Thursday, May 26, 2011

Another experiment with surpising results

Every now and then, you learn something new about a wine you thought you knew and, maybe, an experiment pays off. I had more or less given up on the 1996 and 1997 Clos du Papillon years back after they seemed to go into an oxidized spiral. I decided to let a couple of bottles sit just to see what would happen.

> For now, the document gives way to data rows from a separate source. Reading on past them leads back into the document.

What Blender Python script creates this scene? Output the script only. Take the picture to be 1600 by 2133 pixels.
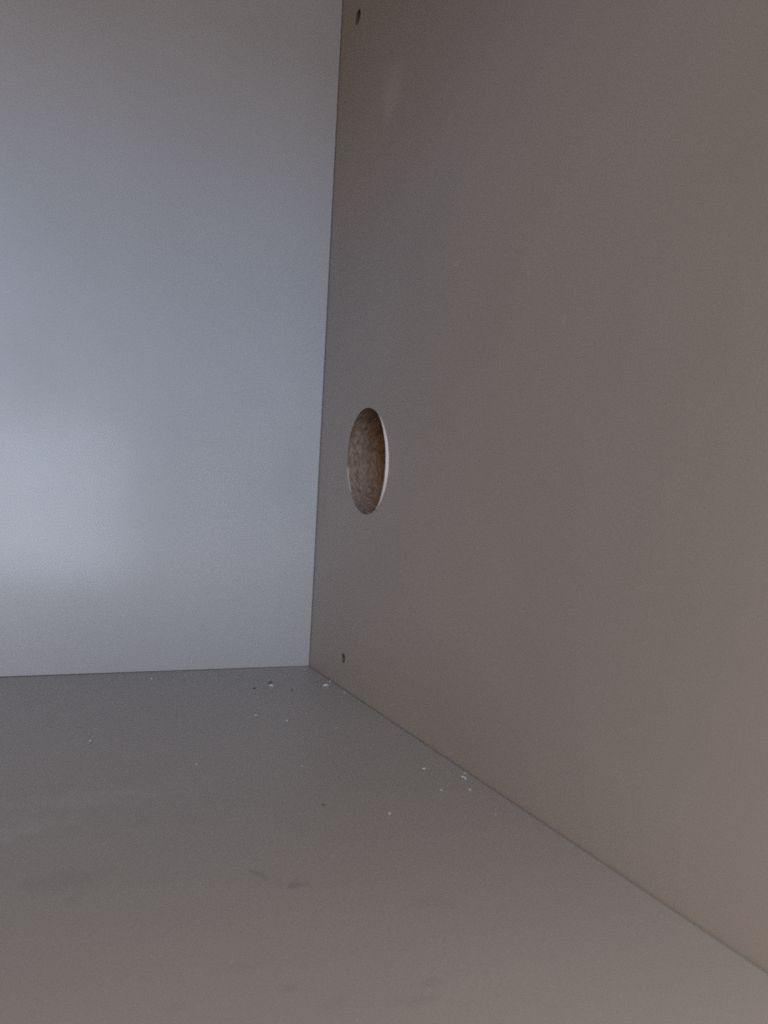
import bpy, bmesh, math, random
from mathutils import Matrix, Vector, noise

sc = bpy.context.scene
for o in list(bpy.data.objects):
    bpy.data.objects.remove(o, do_unlink=True)
C = sc.collection

# ------------------------------------------------------------------ camera
# the inner rear corner of the cabinet is the origin: x right, y to the back, z up
cd = bpy.data.cameras.new("camera")
cam = bpy.data.objects.new("camera", cd)
C.objects.link(cam)
right = Vector((0.915154, -0.399874, 0.050927))
up = Vector((-0.044225, 0.025977, 0.998684))
back = Vector((-0.400671, -0.916202, 0.006089))
loc = Vector((-0.172616, -0.509926, 0.112602))
m3 = Matrix((right, up, back)).transposed()
cam.matrix_world = Matrix.Translation(loc) @ m3.to_4x4()
cd.sensor_fit = 'VERTICAL'
cd.sensor_height = 36.0
cd.sensor_width = 27.0
cd.lens = 36.0 * 1611.0 / 2133.0
cd.clip_start = 0.01
cd.clip_end = 100
cd.dof.use_dof = True
cd.dof.focus_distance = 0.44
cd.dof.aperture_fstop = 16.0
sc.camera = cam

# ------------------------------------------------------------------ light
w = bpy.data.worlds.new("World")
sc.world = w
w.use_nodes = True
bg = w.node_tree.nodes["Background"]
bg.inputs["Color"].default_value = (1.0, 0.87, 0.80, 1)   # dim, warm daylight bounced about the room
bg.inputs["Strength"].default_value = 0.01


def area(name, loc, target, sx, sy, power, col):
    l = bpy.data.lights.new(name, 'AREA')
    l.shape = 'RECTANGLE'
    l.size, l.size_y, l.energy, l.color = sx, sy, power, col
    o = bpy.data.objects.new(name, l)
    o.location = loc
    o.rotation_euler = (Vector(target) - Vector(loc)).to_track_quat('-Z', 'Y').to_euler()
    C.objects.link(o)
    return o


# the window across the room behind the photographer, and an added blue fill lamp above it
area("window_light", (-0.63, -3.0, 0.02), (-0.63, 0.0, 0.02), 1.52, 0.74, 36.5, (0.715, 0.82, 1.0))
area("blue_fill", (-1.00, -2.8, 1.25), (-0.20, 0.0, 0.1), 0.9, 0.9, 40.0, (0.25, 0.57, 1.0))
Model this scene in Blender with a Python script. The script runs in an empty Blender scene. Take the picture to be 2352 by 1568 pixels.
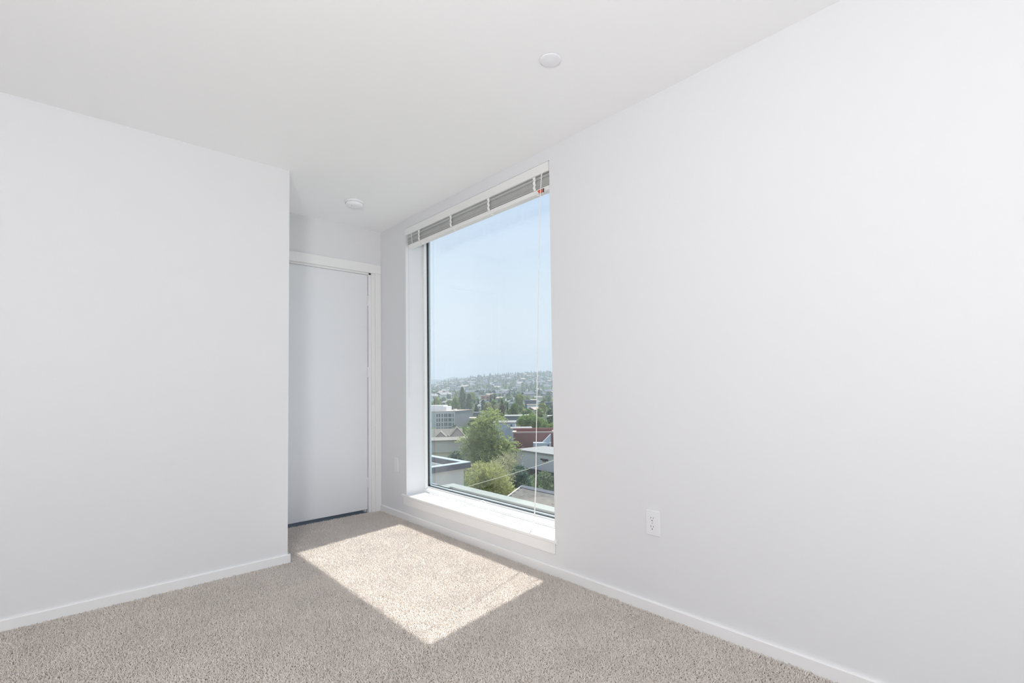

1997 Domaine des Baumard Savennières Clos du Papillon
The first thing to grab me was the color, a light yellow tinged white rather than a golden color. The nose was full of pretty flowers and wet stones. What was piercing intensity as a young wine, was lithe grace as an older wine. On the palate, it was organized, but the big structure had faded to a latticework of slender, interconnected elements. The wine was lively on the palate, but in a mature wine way, not an intense puckering way. This is exactly how I had hoped these wines would turn out, but they never looked like they would get here. Maybe it was just a good bottle. Maybe as soon as they started showing weird, I should have hid all of my bottles. Anyway, as these things tend to work out, this was my last bottle. If you have any, I strongly encourage you to dip in.


Scott said...

Wow. I gave up on these ages ago. Damn.

the vlm said...

I know, I did too. That's what really blew me away. It could be just one lucky bottle, I have no idea.

Iuli said...

I had mixed experience with these over the last couple of years. Some of the bottles were a bit oxidized but still pretty. One bottle was perfect, and as you described.

Strangely, i thought the 'Papillon' aged more gracefully than the 'Trie Special', which I thought was the superior wine when I had them next to each other ten years Ago.

nice to see you posting again. happy summer.

Cliff said...

I had a run of sucky ones for awhile and managed to save one in the interest of science. I will have to dig it out soon. Thanks for the prompt.